Sentience is one of those fabulous English words that nobody knows the meaning of that is routinely used to translate Pali and Sanskrit words that nobody knows the meanings of.
the online etymology dictionary gives:
sentient (adj.)
1630s, “capable of feeling,” from Latin sentientem (nominative sentiens) “feeling,” present participle of sentire “to feel” (see sense(n.)). Meaning “conscious” (of something) is from 1815.
As far as I can tell it was first coined by philosophers in the 1600’s to distinguish the capacity to experience sensations (sentience) from the capacity to reason (rationality) but is now often used colloquially as a synonym for consciousness which by the way is another word that no one seems able to define to anyones lasting satisfaction.
In this thread I see it brilliantly defined by recursion as whatever the first precept applies to, which is genius in that from a Buddhist perspective it is both incontrovertibly true and also completely uninformative.
Do the suttas actually refer to a “sentient” being? I sort of feel like I have seen both “sentient being” and “living being” are these different things in the suttas?
like the word we are talking about is sattā right, or satto? and it means a “being” but saying sentient being is a gloss, it’s not actually there in the word is it?
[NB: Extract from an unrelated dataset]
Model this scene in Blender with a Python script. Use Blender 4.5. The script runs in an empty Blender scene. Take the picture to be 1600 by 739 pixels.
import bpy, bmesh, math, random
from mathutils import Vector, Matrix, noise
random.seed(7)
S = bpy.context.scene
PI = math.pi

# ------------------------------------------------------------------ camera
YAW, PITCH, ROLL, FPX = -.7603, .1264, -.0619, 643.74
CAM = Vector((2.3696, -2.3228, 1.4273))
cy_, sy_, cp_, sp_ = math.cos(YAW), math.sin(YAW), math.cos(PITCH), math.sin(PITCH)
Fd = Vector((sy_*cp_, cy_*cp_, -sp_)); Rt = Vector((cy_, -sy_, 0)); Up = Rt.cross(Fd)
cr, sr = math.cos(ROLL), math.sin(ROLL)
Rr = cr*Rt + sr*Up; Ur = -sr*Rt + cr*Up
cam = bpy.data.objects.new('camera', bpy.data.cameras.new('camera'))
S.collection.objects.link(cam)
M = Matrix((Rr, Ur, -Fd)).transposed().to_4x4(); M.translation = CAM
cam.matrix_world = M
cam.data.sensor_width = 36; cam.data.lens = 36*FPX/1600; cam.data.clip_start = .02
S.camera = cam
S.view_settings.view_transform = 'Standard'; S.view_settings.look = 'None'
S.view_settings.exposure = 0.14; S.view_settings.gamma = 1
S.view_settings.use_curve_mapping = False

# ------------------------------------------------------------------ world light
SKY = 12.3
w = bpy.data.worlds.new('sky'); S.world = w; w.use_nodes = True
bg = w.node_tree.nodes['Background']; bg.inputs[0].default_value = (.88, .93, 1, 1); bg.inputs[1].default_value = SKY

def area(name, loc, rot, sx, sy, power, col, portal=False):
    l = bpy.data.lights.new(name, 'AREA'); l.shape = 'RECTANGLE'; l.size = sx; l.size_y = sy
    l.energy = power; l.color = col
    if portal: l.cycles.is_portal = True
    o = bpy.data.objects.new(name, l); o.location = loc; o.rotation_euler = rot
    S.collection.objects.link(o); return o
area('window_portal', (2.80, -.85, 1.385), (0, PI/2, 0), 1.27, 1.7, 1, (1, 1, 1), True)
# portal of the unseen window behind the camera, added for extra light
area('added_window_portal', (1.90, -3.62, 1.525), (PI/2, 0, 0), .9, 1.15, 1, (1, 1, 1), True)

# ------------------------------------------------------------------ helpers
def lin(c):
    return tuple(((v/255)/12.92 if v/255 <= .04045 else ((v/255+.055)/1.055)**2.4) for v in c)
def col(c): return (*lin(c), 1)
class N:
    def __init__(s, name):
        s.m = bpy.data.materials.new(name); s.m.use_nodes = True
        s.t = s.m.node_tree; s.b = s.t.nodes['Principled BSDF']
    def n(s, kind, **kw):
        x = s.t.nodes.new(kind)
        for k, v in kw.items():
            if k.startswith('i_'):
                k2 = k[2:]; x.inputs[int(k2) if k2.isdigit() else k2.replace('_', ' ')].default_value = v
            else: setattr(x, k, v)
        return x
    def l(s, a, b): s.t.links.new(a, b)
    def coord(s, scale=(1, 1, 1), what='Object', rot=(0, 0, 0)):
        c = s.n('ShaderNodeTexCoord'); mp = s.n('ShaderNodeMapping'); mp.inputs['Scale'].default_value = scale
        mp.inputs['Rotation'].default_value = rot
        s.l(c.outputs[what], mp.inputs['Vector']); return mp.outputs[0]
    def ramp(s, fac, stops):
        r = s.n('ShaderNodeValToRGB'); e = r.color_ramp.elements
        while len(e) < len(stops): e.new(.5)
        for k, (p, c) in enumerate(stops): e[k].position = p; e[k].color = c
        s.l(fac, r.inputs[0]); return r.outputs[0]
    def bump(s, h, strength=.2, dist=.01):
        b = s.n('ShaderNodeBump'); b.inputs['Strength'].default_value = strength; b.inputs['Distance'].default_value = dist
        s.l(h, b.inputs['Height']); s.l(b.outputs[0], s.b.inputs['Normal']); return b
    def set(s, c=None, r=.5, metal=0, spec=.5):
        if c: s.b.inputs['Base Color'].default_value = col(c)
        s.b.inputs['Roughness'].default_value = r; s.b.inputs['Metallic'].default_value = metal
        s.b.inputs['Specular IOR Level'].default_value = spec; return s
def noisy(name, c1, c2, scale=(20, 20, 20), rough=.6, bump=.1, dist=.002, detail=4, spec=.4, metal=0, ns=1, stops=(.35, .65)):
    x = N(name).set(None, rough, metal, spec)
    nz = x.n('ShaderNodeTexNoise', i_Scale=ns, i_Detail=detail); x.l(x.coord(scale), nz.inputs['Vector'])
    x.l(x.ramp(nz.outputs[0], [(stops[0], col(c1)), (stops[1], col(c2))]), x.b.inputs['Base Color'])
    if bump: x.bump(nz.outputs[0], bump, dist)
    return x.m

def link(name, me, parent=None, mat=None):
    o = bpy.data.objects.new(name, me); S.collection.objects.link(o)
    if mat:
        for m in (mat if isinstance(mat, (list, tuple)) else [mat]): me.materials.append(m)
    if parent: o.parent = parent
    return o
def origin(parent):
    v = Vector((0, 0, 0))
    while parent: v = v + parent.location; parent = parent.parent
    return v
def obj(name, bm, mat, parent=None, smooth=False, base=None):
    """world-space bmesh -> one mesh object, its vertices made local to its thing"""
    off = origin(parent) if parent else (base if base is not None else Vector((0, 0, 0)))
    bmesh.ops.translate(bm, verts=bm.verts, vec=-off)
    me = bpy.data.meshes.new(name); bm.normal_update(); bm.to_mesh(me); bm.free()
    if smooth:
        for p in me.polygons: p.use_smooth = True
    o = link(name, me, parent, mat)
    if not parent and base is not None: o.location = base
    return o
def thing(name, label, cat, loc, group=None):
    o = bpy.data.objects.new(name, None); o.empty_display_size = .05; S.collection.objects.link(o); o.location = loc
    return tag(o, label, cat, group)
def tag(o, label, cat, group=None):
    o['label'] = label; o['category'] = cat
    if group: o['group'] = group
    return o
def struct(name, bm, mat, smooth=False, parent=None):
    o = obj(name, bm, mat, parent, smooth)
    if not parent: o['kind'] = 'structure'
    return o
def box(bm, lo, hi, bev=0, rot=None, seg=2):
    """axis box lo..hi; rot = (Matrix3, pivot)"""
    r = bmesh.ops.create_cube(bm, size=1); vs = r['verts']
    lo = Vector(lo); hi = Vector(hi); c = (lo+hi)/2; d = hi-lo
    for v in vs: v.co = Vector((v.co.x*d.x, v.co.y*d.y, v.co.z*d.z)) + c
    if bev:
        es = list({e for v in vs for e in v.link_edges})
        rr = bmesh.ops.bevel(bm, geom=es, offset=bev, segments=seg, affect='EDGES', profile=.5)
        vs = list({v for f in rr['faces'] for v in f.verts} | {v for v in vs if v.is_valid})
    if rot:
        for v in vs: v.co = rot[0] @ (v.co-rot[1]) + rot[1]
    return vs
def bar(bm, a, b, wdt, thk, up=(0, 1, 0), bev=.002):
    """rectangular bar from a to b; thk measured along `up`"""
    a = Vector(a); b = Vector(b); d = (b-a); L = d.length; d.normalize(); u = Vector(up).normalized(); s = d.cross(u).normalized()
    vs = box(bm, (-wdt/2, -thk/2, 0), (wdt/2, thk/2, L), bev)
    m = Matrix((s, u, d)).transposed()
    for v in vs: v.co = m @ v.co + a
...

Te online etymology dictionary has:
“truth” (in Hindu philosophy), from Sanskrit sattvah “truth,” literally “being,” cognate with Gothic sunjis, Old English soð “true” (see sooth)
sooth
Old English soð “truth, justice, righteousness, rectitude; reality, certainty,” noun use of soð (adj.) “true, genuine, real; just, righteous,” originally *sonð-, from Proto-Germanic *santhaz (source also of Old Norse sannr, Old Saxon soth, Old High German sand “true,” Gothic sunja “truth”).
The group is related to Old English synn “sin” and Latin sontis “guilty” (truth is related to guilt via “being the one;” see sin), from PIE *hes-ont- “being, existence,” thus “real, true” (from present participle of root *es- “to be”, also preserved in Latin sunt “they are” and German sind.
Archaic in English, it is the root of modern words for “true” in Swedish (sann) and Danish (sand). In common use until mid-17c., then obsolete until revived as an archaism early 19c. by Scott, etc. Used for Latin pro- in translating compounds into Old English, such as soðtacen “prodigy,” soðfylgan “prosequi.”
PTS has:
- Satta, 2 (cp, Vedic sattva living being, satvan “strong man, warrior, ” fr. sant) 1. (m.) a living being, creature, a sentient & rational beiṅg, a person D. I, 17, 34, 53, 82; II, 68; A. I, 35 sq. , 55 sq.; S. I, 135; V, 41; Vin. I, 5; Miln. 273; Vism. 310 (definition: “rūp’ādisu khandhesu chandarāgena sattā visattā ti sattā, ” thus=satta1); Nett 161; DA. I, 51, 161; VbhA. 144.—naraka° a being in purgatory (cp. niraya°) Vism. 500.—2. (nt.) soul (=jīvita or viññāṇa) Pv. I, 81 (gata°=vigata-jīvita PvA. 40). ‹-› 3. (nt.) substance Vin. I, 287. nissatta non-substantial, phenomenal DhsA. 38.
but it seems a stretch to equate the european philosophical notion of “sentience” in any direct and interchangeable way with the indic notion of “satta” on that basis doesn’t it?
the law will:
The Animal Welfare (Sentience) Act will lead to the formation of an Animal Sentience Committee, which will be able to scrutinize government policies that affect animal welfare and publish reports on its findings. The minister responsible for that policy area will then be obliged to present a written response before Parliament within three months.
and
The scope of the legislation includes all vertebrates and some invertebrates, such as octopuses and lobsters.
So even the legislation does not seem to be actually relying on any technical definition of “sentience”, it is just covering all the different animals that might be subject to welfare concerns and saying “they are sentient, just like humans”
in as much as animals appear to behave in ways that demonstrate motivation and goal directed behavior this seems manifestly true, but I am not sure I need the concept of “sentience” to feel like compassion for animals is a desirable thing, and I am not sure that there is any sense in the EBT’s where the term is used in a way that makes it neccessary, say in relations to a philosophy of perseption etc, it just seems like its added as a gloss to satta meaning being or “one who exists”. why is it neccessary to translate one five letter pali word into 2 philosophically loaded english ones?
And in fact the PTS has sentient AND rational, which might considerably narrow the implied scope, why is one of the terms kept and the other discarded?
and in fact “sentient” cannot be the meaning anyway as at AN9.24 we have;
There are sentient beings that are non-percipient and do not experience anything, such as the gods who are non-percipient beings.
Santi, bhikkhave, sattā asaññino appaṭisaṁvedino, seyyathāpi devā asaññasattā. This is the fifth abode of sentient beings. Ayaṁ pañcamo sattāvāso.
so in this context the beings being described are non-sentient by definition!